#### What the task requires
Restate every line of the material, word for word.

#### Raw data
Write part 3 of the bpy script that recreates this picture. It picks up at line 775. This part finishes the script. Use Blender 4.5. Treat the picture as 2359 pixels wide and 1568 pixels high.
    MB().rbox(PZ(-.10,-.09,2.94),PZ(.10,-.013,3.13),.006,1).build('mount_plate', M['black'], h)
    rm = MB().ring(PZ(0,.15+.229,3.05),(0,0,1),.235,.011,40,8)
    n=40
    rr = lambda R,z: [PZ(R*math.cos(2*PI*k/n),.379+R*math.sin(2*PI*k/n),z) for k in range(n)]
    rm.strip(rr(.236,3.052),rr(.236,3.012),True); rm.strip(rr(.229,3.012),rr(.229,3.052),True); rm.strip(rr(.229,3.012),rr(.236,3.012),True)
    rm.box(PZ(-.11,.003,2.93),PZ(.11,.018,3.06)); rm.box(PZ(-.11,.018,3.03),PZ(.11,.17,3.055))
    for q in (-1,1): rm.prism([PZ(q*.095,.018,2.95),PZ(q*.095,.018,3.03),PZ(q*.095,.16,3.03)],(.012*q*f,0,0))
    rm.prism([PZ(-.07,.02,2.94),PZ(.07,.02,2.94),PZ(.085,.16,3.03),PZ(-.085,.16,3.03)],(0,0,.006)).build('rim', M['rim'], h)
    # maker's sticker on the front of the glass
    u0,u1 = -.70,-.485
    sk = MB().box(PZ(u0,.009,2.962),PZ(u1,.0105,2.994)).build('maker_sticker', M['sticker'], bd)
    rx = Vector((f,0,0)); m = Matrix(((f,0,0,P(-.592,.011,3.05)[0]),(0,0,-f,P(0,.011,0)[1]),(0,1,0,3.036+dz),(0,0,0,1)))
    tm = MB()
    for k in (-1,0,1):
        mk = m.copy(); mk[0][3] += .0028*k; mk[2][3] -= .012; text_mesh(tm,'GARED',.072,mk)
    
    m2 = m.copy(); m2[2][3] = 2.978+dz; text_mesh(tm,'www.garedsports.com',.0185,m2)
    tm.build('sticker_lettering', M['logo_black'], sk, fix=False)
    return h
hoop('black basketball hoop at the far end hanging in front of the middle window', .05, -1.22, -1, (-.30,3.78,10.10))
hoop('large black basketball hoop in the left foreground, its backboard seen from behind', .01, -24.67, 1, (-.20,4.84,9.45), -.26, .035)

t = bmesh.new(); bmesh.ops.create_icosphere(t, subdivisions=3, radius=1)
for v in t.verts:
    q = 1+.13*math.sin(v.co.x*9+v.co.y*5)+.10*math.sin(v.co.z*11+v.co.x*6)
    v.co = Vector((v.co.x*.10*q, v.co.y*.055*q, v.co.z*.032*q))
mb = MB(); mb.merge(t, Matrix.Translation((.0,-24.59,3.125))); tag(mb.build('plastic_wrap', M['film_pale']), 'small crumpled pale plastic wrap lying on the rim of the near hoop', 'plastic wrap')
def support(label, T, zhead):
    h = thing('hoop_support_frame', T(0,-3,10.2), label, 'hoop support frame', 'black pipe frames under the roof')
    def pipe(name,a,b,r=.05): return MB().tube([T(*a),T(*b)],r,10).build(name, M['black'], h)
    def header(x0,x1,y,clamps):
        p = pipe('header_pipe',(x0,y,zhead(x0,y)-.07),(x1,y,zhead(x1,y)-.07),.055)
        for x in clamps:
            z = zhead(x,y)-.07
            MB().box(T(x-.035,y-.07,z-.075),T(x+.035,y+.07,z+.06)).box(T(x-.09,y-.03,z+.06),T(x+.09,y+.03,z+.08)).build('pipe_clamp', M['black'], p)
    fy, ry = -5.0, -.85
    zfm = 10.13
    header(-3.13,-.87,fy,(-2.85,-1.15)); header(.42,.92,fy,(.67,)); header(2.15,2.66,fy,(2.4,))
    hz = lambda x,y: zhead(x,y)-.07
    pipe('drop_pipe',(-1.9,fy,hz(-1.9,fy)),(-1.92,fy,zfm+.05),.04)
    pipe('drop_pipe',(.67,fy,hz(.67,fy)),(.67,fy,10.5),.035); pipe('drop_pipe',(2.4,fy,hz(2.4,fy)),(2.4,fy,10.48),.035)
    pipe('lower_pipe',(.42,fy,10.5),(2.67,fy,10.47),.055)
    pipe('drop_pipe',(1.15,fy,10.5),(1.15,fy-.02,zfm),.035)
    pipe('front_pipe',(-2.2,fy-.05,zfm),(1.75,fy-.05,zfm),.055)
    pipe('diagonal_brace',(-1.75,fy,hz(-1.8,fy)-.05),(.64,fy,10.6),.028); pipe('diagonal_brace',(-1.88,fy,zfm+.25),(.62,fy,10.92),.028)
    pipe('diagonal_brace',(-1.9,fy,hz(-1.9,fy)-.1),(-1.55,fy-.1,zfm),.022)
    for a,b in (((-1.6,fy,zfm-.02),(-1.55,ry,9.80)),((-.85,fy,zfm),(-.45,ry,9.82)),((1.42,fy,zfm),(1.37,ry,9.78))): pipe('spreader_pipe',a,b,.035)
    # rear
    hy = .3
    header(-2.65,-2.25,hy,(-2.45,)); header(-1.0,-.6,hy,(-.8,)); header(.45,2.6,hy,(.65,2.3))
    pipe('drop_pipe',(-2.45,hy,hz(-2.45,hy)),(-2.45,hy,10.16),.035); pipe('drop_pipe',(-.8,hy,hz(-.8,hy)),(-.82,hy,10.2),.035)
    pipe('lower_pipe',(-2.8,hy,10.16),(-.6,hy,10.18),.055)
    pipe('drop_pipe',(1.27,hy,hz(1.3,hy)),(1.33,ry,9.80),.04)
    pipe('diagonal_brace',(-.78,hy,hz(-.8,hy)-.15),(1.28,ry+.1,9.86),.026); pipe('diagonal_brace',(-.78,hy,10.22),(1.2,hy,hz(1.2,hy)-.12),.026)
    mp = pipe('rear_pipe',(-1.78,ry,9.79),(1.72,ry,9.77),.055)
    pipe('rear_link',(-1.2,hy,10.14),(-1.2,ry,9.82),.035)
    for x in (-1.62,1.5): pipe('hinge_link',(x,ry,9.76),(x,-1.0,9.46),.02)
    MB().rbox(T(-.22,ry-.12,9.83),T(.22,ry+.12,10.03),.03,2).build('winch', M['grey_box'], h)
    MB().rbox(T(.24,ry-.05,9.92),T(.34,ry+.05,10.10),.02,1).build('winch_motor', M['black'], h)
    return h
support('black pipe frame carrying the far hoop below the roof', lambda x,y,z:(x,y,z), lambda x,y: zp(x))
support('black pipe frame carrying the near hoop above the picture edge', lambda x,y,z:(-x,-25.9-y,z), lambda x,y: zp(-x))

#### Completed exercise
Write part 3 of the bpy script that recreates this picture. It picks up at line 775. This part finishes the script. Use Blender 4.5. Treat the picture as 2359 pixels wide and 1568 pixels high.
    MB().rbox(PZ(-.10,-.09,2.94),PZ(.10,-.013,3.13),.006,1).build('mount_plate', M['black'], h)
    rm = MB().ring(PZ(0,.15+.229,3.05),(0,0,1),.235,.011,40,8)
    n=40
    rr = lambda R,z: [PZ(R*math.cos(2*PI*k/n),.379+R*math.sin(2*PI*k/n),z) for k in range(n)]
    rm.strip(rr(.236,3.052),rr(.236,3.012),True); rm.strip(rr(.229,3.012),rr(.229,3.052),True); rm.strip(rr(.229,3.012),rr(.236,3.012),True)
    rm.box(PZ(-.11,.003,2.93),PZ(.11,.018,3.06)); rm.box(PZ(-.11,.018,3.03),PZ(.11,.17,3.055))
    for q in (-1,1): rm.prism([PZ(q*.095,.018,2.95),PZ(q*.095,.018,3.03),PZ(q*.095,.16,3.03)],(.012*q*f,0,0))
    rm.prism([PZ(-.07,.02,2.94),PZ(.07,.02,2.94),PZ(.085,.16,3.03),PZ(-.085,.16,3.03)],(0,0,.006)).build('rim', M['rim'], h)
    # maker's sticker on the front of the glass
    u0,u1 = -.70,-.485
    sk = MB().box(PZ(u0,.009,2.962),PZ(u1,.0105,2.994)).build('maker_sticker', M['sticker'], bd)
    rx = Vector((f,0,0)); m = Matrix(((f,0,0,P(-.592,.011,3.05)[0]),(0,0,-f,P(0,.011,0)[1]),(0,1,0,3.036+dz),(0,0,0,1)))
    tm = MB()
    for k in (-1,0,1):
        mk = m.copy(); mk[0][3] += .0028*k; mk[2][3] -= .012; text_mesh(tm,'GARED',.072,mk)
    
    m2 = m.copy(); m2[2][3] = 2.978+dz; text_mesh(tm,'www.garedsports.com',.0185,m2)
    tm.build('sticker_lettering', M['logo_black'], sk, fix=False)
    return h
hoop('black basketball hoop at the far end hanging in front of the middle window', .05, -1.22, -1, (-.30,3.78,10.10))
hoop('large black basketball hoop in the left foreground, its backboard seen from behind', .01, -24.67, 1, (-.20,4.84,9.45), -.26, .035)

t = bmesh.new(); bmesh.ops.create_icosphere(t, subdivisions=3, radius=1)
for v in t.verts:
    q = 1+.13*math.sin(v.co.x*9+v.co.y*5)+.10*math.sin(v.co.z*11+v.co.x*6)
    v.co = Vector((v.co.x*.10*q, v.co.y*.055*q, v.co.z*.032*q))
mb = MB(); mb.merge(t, Matrix.Translation((.0,-24.59,3.125))); tag(mb.build('plastic_wrap', M['film_pale']), 'small crumpled pale plastic wrap lying on the rim of the near hoop', 'plastic wrap')
def support(label, T, zhead):
    h = thing('hoop_support_frame', T(0,-3,10.2), label, 'hoop support frame', 'black pipe frames under the roof')
    def pipe(name,a,b,r=.05): return MB().tube([T(*a),T(*b)],r,10).build(name, M['black'], h)
    def header(x0,x1,y,clamps):
        p = pipe('header_pipe',(x0,y,zhead(x0,y)-.07),(x1,y,zhead(x1,y)-.07),.055)
        for x in clamps:
            z = zhead(x,y)-.07
            MB().box(T(x-.035,y-.07,z-.075),T(x+.035,y+.07,z+.06)).box(T(x-.09,y-.03,z+.06),T(x+.09,y+.03,z+.08)).build('pipe_clamp', M['black'], p)
    fy, ry = -5.0, -.85
    zfm = 10.13
    header(-3.13,-.87,fy,(-2.85,-1.15)); header(.42,.92,fy,(.67,)); header(2.15,2.66,fy,(2.4,))
    hz = lambda x,y: zhead(x,y)-.07
    pipe('drop_pipe',(-1.9,fy,hz(-1.9,fy)),(-1.92,fy,zfm+.05),.04)
    pipe('drop_pipe',(.67,fy,hz(.67,fy)),(.67,fy,10.5),.035); pipe('drop_pipe',(2.4,fy,hz(2.4,fy)),(2.4,fy,10.48),.035)
    pipe('lower_pipe',(.42,fy,10.5),(2.67,fy,10.47),.055)
    pipe('drop_pipe',(1.15,fy,10.5),(1.15,fy-.02,zfm),.035)
    pipe('front_pipe',(-2.2,fy-.05,zfm),(1.75,fy-.05,zfm),.055)
    pipe('diagonal_brace',(-1.75,fy,hz(-1.8,fy)-.05),(.64,fy,10.6),.028); pipe('diagonal_brace',(-1.88,fy,zfm+.25),(.62,fy,10.92),.028)
    pipe('diagonal_brace',(-1.9,fy,hz(-1.9,fy)-.1),(-1.55,fy-.1,zfm),.022)
    for a,b in (((-1.6,fy,zfm-.02),(-1.55,ry,9.80)),((-.85,fy,zfm),(-.45,ry,9.82)),((1.42,fy,zfm),(1.37,ry,9.78))): pipe('spreader_pipe',a,b,.035)
    # rear
    hy = .3
    header(-2.65,-2.25,hy,(-2.45,)); header(-1.0,-.6,hy,(-.8,)); header(.45,2.6,hy,(.65,2.3))
    pipe('drop_pipe',(-2.45,hy,hz(-2.45,hy)),(-2.45,hy,10.16),.035); pipe('drop_pipe',(-.8,hy,hz(-.8,hy)),(-.82,hy,10.2),.035)
    pipe('lower_pipe',(-2.8,hy,10.16),(-.6,hy,10.18),.055)
    pipe('drop_pipe',(1.27,hy,hz(1.3,hy)),(1.33,ry,9.80),.04)
    pipe('diagonal_brace',(-.78,hy,hz(-.8,hy)-.15),(1.28,ry+.1,9.86),.026); pipe('diagonal_brace',(-.78,hy,10.22),(1.2,hy,hz(1.2,hy)-.12),.026)
    mp = pipe('rear_pipe',(-1.78,ry,9.79),(1.72,ry,9.77),.055)
    pipe('rear_link',(-1.2,hy,10.14),(-1.2,ry,9.82),.035)
    for x in (-1.62,1.5): pipe('hinge_link',(x,ry,9.76),(x,-1.0,9.46),.02)
    MB().rbox(T(-.22,ry-.12,9.83),T(.22,ry+.12,10.03),.03,2).build('winch', M['grey_box'], h)
    MB().rbox(T(.24,ry-.05,9.92),T(.34,ry+.05,10.10),.02,1).build('winch_motor', M['black'], h)
    return h
support('black pipe frame carrying the far hoop below the roof', lambda x,y,z:(x,y,z), lambda x,y: zp(x))
support('black pipe frame carrying the near hoop above the picture edge', lambda x,y,z:(-x,-25.9-y,z), lambda x,y: zp(-x))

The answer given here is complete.